En réalité, la crainte du Ciel est un choix personnel de l’homme, choix dans lequel le Saint béni soit-Il ne veut pas intervenir. Or, du fait que l’homme est lui-même lié au Ciel, son âme étant une parcelle divine (Pardès Rimonim 32, 1), Dieu pourvoit à tous ses besoins, matériels comme spirituels, afin qu’il ne puisse imputer les lacunes dans son service divin à un manque quelconque. Dès lors, Il n’attend plus de lui qu’une chose : qu’il se travaille pour acquérir la crainte du Ciel, de même que Dieu avait fait régner Adam sur le monde entier et lui avait tout donné et permis, à l’exception d’un fruit, et ce, afin qu’il accomplisse une mitsva. Ainsi, l’homme doit lier et unir sa partie supérieure et celle plus basse et matérielle pour servir l’Éternel.

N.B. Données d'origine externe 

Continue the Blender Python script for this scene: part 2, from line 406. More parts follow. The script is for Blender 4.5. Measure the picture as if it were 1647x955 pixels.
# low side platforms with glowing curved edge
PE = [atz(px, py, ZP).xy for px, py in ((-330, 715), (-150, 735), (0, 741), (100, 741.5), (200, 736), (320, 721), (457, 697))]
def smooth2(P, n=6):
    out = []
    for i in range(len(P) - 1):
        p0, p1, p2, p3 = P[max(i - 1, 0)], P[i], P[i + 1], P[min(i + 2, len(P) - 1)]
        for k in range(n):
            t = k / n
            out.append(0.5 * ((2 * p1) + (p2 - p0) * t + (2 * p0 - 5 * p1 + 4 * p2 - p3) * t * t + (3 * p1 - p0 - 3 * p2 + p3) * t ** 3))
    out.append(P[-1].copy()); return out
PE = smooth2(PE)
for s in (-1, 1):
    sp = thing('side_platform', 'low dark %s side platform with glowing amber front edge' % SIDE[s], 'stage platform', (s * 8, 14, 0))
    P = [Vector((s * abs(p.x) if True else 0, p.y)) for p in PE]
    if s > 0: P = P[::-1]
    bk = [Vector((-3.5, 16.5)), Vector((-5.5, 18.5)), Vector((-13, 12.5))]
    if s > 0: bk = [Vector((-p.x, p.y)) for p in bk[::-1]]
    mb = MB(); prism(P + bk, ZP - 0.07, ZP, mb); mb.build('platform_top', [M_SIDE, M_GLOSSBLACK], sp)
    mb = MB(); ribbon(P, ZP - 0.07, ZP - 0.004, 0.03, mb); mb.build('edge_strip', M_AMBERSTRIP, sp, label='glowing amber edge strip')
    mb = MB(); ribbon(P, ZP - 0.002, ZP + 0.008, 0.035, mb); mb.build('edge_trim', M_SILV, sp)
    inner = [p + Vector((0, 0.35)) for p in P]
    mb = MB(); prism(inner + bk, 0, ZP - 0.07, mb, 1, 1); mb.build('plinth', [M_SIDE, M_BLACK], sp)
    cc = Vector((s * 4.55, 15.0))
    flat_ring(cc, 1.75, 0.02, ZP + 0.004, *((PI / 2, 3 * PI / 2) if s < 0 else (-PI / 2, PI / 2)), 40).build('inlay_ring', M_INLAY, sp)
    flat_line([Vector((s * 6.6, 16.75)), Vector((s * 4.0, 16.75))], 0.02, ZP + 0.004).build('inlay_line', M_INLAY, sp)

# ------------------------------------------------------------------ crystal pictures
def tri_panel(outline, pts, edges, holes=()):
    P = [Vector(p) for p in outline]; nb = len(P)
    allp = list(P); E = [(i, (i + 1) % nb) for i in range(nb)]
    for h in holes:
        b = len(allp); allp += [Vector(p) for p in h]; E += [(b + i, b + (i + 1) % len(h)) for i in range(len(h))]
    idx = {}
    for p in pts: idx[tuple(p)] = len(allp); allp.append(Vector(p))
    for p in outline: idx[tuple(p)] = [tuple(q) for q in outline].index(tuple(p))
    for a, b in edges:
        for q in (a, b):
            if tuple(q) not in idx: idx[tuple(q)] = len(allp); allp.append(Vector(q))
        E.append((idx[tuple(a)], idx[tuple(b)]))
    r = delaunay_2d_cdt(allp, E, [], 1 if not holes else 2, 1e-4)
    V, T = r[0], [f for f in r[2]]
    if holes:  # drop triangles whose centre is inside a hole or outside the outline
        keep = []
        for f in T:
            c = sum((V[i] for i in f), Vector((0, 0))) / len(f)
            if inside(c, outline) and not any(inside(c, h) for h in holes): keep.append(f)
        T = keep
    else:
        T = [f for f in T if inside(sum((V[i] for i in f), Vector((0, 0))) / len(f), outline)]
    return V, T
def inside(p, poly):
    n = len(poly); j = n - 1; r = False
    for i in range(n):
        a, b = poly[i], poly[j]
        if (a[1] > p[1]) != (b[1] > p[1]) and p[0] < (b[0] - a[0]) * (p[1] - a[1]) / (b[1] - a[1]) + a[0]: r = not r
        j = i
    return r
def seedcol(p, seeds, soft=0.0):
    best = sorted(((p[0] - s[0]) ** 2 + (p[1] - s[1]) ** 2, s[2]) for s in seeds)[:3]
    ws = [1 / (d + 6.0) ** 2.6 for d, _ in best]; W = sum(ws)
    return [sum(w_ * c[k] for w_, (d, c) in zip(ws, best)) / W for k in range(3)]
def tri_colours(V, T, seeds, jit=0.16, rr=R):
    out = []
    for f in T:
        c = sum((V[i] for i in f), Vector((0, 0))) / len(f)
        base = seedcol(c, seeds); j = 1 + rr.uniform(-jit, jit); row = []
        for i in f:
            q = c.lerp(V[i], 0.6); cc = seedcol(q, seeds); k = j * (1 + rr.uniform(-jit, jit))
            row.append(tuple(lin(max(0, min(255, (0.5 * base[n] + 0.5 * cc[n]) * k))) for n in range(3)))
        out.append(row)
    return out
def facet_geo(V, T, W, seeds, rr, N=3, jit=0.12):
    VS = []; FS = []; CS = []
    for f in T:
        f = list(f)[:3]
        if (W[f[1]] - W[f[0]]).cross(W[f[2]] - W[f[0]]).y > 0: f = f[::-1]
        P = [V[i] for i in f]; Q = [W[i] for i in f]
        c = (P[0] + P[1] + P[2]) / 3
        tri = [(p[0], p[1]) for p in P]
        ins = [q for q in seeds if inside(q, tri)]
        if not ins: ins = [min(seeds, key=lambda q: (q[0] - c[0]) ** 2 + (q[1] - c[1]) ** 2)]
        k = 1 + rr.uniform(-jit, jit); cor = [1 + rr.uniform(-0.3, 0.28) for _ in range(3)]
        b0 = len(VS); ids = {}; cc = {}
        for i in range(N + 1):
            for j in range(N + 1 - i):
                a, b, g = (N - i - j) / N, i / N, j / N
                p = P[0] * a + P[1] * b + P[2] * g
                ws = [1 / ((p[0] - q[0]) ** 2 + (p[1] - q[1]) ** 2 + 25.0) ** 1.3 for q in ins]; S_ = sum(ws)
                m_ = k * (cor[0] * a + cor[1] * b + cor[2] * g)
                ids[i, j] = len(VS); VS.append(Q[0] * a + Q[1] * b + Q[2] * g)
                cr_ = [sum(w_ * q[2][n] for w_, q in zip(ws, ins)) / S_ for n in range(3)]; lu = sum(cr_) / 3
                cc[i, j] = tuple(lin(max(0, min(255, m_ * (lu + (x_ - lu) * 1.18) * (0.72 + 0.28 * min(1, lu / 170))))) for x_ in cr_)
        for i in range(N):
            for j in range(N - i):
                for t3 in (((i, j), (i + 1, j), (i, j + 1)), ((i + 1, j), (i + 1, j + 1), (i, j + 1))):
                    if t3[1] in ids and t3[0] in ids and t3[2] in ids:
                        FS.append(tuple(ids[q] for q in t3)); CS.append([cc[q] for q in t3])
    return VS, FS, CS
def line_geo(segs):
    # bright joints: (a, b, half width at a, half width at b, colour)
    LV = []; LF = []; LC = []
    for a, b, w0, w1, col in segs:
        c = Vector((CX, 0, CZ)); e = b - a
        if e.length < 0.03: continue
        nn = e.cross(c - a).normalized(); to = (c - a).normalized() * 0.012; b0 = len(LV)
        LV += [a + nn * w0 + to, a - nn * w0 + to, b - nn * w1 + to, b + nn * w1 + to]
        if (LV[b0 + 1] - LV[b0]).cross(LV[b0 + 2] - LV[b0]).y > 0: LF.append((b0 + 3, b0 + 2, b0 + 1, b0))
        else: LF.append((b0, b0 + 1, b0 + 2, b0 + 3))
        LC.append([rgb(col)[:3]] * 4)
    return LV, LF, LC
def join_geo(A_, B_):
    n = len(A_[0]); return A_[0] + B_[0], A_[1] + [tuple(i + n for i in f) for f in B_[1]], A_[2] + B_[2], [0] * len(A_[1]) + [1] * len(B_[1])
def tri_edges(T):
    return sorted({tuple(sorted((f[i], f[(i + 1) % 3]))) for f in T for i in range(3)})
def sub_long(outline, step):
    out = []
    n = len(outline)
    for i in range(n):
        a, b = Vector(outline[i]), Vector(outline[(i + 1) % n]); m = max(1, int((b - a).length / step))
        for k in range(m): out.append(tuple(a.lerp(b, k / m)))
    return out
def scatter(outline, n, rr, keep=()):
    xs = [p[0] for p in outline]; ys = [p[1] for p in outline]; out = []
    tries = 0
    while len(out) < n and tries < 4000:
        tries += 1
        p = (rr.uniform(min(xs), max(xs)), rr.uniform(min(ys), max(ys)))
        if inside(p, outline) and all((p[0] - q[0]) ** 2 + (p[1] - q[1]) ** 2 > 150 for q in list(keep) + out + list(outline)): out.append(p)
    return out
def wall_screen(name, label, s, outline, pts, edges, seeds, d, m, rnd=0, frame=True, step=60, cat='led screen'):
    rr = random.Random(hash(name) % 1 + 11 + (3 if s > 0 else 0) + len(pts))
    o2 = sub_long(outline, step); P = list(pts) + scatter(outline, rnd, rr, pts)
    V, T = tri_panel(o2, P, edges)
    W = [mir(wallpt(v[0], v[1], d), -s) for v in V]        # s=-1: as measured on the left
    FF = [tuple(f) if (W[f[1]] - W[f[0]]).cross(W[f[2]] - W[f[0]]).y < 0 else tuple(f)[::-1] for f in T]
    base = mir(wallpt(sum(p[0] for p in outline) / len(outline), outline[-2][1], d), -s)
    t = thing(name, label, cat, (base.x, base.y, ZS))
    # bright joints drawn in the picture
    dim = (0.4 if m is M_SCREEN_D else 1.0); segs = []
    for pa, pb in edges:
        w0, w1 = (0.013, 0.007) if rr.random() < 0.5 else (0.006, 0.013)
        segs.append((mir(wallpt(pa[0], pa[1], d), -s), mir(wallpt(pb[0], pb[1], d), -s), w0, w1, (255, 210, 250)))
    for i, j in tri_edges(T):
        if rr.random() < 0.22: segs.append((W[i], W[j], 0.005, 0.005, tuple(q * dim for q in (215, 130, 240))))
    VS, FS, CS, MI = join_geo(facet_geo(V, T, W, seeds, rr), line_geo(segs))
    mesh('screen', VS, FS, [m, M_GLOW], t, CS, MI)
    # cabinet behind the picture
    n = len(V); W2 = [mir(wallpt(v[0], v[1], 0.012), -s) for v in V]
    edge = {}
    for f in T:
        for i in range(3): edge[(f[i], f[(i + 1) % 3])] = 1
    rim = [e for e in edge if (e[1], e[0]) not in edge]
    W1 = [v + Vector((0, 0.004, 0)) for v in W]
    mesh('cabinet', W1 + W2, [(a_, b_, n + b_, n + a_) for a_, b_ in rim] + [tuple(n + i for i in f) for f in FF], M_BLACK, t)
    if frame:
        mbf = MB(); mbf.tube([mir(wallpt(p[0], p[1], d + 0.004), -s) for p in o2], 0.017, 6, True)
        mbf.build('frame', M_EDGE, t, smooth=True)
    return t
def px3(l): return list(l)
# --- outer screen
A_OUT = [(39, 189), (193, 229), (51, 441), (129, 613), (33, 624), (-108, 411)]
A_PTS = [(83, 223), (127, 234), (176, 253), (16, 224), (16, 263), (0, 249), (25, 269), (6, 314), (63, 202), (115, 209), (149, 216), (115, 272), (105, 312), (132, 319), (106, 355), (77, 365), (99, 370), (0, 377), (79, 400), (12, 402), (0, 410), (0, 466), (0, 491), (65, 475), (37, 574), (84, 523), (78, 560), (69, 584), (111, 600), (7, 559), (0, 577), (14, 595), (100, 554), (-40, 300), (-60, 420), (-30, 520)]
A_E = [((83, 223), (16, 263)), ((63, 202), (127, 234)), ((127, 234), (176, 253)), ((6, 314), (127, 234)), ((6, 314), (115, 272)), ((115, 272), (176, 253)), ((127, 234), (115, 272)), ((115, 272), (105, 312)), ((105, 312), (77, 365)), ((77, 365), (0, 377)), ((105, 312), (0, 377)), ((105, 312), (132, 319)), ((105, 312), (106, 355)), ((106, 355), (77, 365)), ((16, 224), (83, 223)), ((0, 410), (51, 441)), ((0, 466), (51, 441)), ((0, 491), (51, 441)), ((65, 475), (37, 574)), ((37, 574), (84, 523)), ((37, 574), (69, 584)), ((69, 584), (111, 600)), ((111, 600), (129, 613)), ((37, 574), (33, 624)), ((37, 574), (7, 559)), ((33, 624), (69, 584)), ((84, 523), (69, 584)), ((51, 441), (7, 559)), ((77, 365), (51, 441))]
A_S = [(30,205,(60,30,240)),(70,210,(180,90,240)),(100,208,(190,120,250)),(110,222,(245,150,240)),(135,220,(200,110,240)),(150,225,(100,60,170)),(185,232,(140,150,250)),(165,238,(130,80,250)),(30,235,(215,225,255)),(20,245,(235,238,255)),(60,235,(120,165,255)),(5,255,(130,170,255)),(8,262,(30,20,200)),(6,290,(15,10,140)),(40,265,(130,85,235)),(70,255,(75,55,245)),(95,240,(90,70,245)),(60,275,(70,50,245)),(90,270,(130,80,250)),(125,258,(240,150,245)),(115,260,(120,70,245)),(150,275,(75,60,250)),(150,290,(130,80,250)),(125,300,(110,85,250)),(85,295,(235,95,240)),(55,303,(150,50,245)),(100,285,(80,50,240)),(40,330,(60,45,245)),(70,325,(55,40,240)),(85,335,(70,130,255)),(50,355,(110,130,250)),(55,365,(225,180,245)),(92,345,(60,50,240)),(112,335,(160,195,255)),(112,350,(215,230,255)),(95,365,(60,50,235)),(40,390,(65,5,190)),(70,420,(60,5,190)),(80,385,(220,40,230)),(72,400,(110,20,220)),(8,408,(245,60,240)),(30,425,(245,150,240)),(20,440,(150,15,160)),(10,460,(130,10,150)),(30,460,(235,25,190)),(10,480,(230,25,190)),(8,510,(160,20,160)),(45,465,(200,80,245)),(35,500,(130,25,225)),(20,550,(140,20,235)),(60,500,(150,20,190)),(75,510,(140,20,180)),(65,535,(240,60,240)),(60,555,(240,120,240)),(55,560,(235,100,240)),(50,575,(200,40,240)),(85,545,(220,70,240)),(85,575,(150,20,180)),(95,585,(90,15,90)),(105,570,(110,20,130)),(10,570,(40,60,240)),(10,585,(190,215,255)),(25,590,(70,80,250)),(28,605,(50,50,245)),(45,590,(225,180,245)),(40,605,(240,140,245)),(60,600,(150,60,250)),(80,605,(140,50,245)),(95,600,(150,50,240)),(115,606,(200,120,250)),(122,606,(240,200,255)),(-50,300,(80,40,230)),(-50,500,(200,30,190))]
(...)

Pour en revenir au verset initial de notre section – « Ecoutez, cieux, je vais parler, et que la terre entende les paroles de ma bouche » (Dévarim 32:1) –, Moché y réclame en quelque sorte de l’âme et du corps d’écouter la voix du Créateur et de s’associer pour Le servir. « Car de même que le ciel et la terre existent éternellement et sont témoins de cette réprimande que je formule avant ma mort, l’âme est éternelle, ainsi que le corps – même si, après la mort, il est enterré, il en reste quelque chose. Ainsi, ces deux éléments composant l’homme pourront témoigner m’avoir entendu vous engager à suivre le Créateur, sans quoi d’innombrables malheurs vous poursuivront et vous ne verrez aucun signe de bénédiction tout au long de votre vie », conclut-il en quelque sorte.